Directions for this task: Retype all of the data exactly as given.

:::::

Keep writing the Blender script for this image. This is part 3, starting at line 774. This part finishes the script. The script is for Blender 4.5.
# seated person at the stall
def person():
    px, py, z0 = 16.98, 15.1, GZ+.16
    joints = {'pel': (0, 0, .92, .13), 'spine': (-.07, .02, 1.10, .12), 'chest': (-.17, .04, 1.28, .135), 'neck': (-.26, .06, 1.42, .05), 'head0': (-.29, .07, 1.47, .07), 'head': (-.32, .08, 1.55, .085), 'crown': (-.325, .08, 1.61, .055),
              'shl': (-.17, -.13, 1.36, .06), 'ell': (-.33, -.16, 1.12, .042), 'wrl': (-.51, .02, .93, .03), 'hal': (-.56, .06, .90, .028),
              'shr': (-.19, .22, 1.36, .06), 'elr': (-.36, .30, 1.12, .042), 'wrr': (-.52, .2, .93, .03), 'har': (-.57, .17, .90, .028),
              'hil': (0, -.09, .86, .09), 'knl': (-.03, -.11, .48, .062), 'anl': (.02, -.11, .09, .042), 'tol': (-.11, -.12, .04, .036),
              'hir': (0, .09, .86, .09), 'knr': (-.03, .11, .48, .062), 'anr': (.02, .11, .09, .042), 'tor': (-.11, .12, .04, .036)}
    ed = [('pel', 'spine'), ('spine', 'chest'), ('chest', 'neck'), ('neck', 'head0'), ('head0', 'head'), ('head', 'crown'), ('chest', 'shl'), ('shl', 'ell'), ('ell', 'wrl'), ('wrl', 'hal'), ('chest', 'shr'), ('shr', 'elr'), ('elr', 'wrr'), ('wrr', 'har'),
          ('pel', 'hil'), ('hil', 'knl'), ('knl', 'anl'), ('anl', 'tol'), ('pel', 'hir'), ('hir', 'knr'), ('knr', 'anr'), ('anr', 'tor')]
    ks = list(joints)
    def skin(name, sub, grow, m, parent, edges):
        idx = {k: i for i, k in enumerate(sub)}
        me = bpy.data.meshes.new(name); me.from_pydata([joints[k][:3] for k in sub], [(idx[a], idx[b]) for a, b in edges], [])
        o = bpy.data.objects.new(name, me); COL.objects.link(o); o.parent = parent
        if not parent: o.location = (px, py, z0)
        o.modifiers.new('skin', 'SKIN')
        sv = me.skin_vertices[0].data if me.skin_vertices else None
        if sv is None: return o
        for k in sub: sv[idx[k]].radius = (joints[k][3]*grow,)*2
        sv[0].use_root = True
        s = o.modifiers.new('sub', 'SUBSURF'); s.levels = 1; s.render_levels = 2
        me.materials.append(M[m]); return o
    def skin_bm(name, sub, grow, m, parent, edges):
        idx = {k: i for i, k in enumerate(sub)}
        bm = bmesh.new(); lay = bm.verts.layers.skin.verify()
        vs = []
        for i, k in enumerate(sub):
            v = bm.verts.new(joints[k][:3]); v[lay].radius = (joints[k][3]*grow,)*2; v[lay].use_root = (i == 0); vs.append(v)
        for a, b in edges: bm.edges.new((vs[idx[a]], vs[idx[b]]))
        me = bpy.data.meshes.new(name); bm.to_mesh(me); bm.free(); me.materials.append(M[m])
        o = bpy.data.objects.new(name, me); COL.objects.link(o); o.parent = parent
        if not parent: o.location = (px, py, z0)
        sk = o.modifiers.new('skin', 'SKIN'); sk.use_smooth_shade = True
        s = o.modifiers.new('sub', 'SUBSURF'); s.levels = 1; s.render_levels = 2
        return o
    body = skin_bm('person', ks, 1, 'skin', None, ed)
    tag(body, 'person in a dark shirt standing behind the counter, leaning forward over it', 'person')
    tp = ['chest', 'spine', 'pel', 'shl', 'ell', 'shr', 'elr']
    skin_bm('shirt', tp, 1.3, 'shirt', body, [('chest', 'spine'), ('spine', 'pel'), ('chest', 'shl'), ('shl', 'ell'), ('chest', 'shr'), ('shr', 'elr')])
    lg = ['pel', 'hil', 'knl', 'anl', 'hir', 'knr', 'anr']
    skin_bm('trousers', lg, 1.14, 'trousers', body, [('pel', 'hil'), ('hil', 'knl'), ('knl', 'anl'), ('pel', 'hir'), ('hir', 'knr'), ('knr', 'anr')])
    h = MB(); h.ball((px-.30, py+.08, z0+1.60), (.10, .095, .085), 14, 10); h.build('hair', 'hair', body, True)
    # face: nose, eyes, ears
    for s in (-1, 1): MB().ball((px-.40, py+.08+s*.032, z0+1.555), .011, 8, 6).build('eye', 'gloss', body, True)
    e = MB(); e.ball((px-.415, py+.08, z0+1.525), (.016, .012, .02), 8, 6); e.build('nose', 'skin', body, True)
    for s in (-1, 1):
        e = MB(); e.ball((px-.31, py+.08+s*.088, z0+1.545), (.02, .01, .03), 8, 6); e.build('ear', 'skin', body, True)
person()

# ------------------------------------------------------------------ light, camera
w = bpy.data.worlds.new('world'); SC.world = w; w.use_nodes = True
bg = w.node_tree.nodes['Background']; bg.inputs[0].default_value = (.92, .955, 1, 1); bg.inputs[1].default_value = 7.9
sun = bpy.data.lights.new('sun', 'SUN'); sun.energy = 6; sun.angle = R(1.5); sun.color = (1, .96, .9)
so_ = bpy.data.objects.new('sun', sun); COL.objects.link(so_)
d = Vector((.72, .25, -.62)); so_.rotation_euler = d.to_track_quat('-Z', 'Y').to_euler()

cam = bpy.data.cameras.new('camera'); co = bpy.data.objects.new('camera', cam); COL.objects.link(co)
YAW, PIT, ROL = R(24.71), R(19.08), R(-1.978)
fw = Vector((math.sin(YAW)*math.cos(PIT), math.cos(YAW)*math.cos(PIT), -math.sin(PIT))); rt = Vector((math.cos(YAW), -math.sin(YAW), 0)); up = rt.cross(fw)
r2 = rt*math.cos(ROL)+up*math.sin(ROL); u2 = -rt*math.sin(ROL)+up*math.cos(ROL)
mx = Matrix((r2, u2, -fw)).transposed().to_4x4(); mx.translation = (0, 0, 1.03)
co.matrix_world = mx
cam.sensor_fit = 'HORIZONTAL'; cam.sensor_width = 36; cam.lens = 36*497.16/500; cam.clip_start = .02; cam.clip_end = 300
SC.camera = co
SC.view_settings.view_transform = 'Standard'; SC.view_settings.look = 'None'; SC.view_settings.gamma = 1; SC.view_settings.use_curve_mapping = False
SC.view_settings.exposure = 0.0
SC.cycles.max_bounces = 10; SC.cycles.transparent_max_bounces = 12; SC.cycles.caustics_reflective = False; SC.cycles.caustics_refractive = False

:::::

Solution:
Keep writing the Blender script for this image. This is part 3, starting at line 774. This part finishes the script. The script is for Blender 4.5.
# seated person at the stall
def person():
    px, py, z0 = 16.98, 15.1, GZ+.16
    joints = {'pel': (0, 0, .92, .13), 'spine': (-.07, .02, 1.10, .12), 'chest': (-.17, .04, 1.28, .135), 'neck': (-.26, .06, 1.42, .05), 'head0': (-.29, .07, 1.47, .07), 'head': (-.32, .08, 1.55, .085), 'crown': (-.325, .08, 1.61, .055),
              'shl': (-.17, -.13, 1.36, .06), 'ell': (-.33, -.16, 1.12, .042), 'wrl': (-.51, .02, .93, .03), 'hal': (-.56, .06, .90, .028),
              'shr': (-.19, .22, 1.36, .06), 'elr': (-.36, .30, 1.12, .042), 'wrr': (-.52, .2, .93, .03), 'har': (-.57, .17, .90, .028),
              'hil': (0, -.09, .86, .09), 'knl': (-.03, -.11, .48, .062), 'anl': (.02, -.11, .09, .042), 'tol': (-.11, -.12, .04, .036),
              'hir': (0, .09, .86, .09), 'knr': (-.03, .11, .48, .062), 'anr': (.02, .11, .09, .042), 'tor': (-.11, .12, .04, .036)}
    ed = [('pel', 'spine'), ('spine', 'chest'), ('chest', 'neck'), ('neck', 'head0'), ('head0', 'head'), ('head', 'crown'), ('chest', 'shl'), ('shl', 'ell'), ('ell', 'wrl'), ('wrl', 'hal'), ('chest', 'shr'), ('shr', 'elr'), ('elr', 'wrr'), ('wrr', 'har'),
          ('pel', 'hil'), ('hil', 'knl'), ('knl', 'anl'), ('anl', 'tol'), ('pel', 'hir'), ('hir', 'knr'), ('knr', 'anr'), ('anr', 'tor')]
    ks = list(joints)
    def skin(name, sub, grow, m, parent, edges):
        idx = {k: i for i, k in enumerate(sub)}
        me = bpy.data.meshes.new(name); me.from_pydata([joints[k][:3] for k in sub], [(idx[a], idx[b]) for a, b in edges], [])
        o = bpy.data.objects.new(name, me); COL.objects.link(o); o.parent = parent
        if not parent: o.location = (px, py, z0)
        o.modifiers.new('skin', 'SKIN')
        sv = me.skin_vertices[0].data if me.skin_vertices else None
        if sv is None: return o
        for k in sub: sv[idx[k]].radius = (joints[k][3]*grow,)*2
        sv[0].use_root = True
        s = o.modifiers.new('sub', 'SUBSURF'); s.levels = 1; s.render_levels = 2
        me.materials.append(M[m]); return o
    def skin_bm(name, sub, grow, m, parent, edges):
        idx = {k: i for i, k in enumerate(sub)}
        bm = bmesh.new(); lay = bm.verts.layers.skin.verify()
        vs = []
        for i, k in enumerate(sub):
            v = bm.verts.new(joints[k][:3]); v[lay].radius = (joints[k][3]*grow,)*2; v[lay].use_root = (i == 0); vs.append(v)
        for a, b in edges: bm.edges.new((vs[idx[a]], vs[idx[b]]))
        me = bpy.data.meshes.new(name); bm.to_mesh(me); bm.free(); me.materials.append(M[m])
        o = bpy.data.objects.new(name, me); COL.objects.link(o); o.parent = parent
        if not parent: o.location = (px, py, z0)
        sk = o.modifiers.new('skin', 'SKIN'); sk.use_smooth_shade = True
        s = o.modifiers.new('sub', 'SUBSURF'); s.levels = 1; s.render_levels = 2
        return o
    body = skin_bm('person', ks, 1, 'skin', None, ed)
    tag(body, 'person in a dark shirt standing behind the counter, leaning forward over it', 'person')
    tp = ['chest', 'spine', 'pel', 'shl', 'ell', 'shr', 'elr']
    skin_bm('shirt', tp, 1.3, 'shirt', body, [('chest', 'spine'), ('spine', 'pel'), ('chest', 'shl'), ('shl', 'ell'), ('chest', 'shr'), ('shr', 'elr')])
    lg = ['pel', 'hil', 'knl', 'anl', 'hir', 'knr', 'anr']
    skin_bm('trousers', lg, 1.14, 'trousers', body, [('pel', 'hil'), ('hil', 'knl'), ('knl', 'anl'), ('pel', 'hir'), ('hir', 'knr'), ('knr', 'anr')])
    h = MB(); h.ball((px-.30, py+.08, z0+1.60), (.10, .095, .085), 14, 10); h.build('hair', 'hair', body, True)
    # face: nose, eyes, ears
    for s in (-1, 1): MB().ball((px-.40, py+.08+s*.032, z0+1.555), .011, 8, 6).build('eye', 'gloss', body, True)
    e = MB(); e.ball((px-.415, py+.08, z0+1.525), (.016, .012, .02), 8, 6); e.build('nose', 'skin', body, True)
    for s in (-1, 1):
        e = MB(); e.ball((px-.31, py+.08+s*.088, z0+1.545), (.02, .01, .03), 8, 6); e.build('ear', 'skin', body, True)
person()

# ------------------------------------------------------------------ light, camera
w = bpy.data.worlds.new('world'); SC.world = w; w.use_nodes = True
bg = w.node_tree.nodes['Background']; bg.inputs[0].default_value = (.92, .955, 1, 1); bg.inputs[1].default_value = 7.9
sun = bpy.data.lights.new('sun', 'SUN'); sun.energy = 6; sun.angle = R(1.5); sun.color = (1, .96, .9)
so_ = bpy.data.objects.new('sun', sun); COL.objects.link(so_)
d = Vector((.72, .25, -.62)); so_.rotation_euler = d.to_track_quat('-Z', 'Y').to_euler()

cam = bpy.data.cameras.new('camera'); co = bpy.data.objects.new('camera', cam); COL.objects.link(co)
YAW, PIT, ROL = R(24.71), R(19.08), R(-1.978)
fw = Vector((math.sin(YAW)*math.cos(PIT), math.cos(YAW)*math.cos(PIT), -math.sin(PIT))); rt = Vector((math.cos(YAW), -math.sin(YAW), 0)); up = rt.cross(fw)
r2 = rt*math.cos(ROL)+up*math.sin(ROL); u2 = -rt*math.sin(ROL)+up*math.cos(ROL)
mx = Matrix((r2, u2, -fw)).transposed().to_4x4(); mx.translation = (0, 0, 1.03)
co.matrix_world = mx
cam.sensor_fit = 'HORIZONTAL'; cam.sensor_width = 36; cam.lens = 36*497.16/500; cam.clip_start = .02; cam.clip_end = 300
SC.camera = co
SC.view_settings.view_transform = 'Standard'; SC.view_settings.look = 'None'; SC.view_settings.gamma = 1; SC.view_settings.use_curve_mapping = False
SC.view_settings.exposure = 0.0
SC.cycles.max_bounces = 10; SC.cycles.transparent_max_bounces = 12; SC.cycles.caustics_reflective = False; SC.cycles.caustics_refractive = False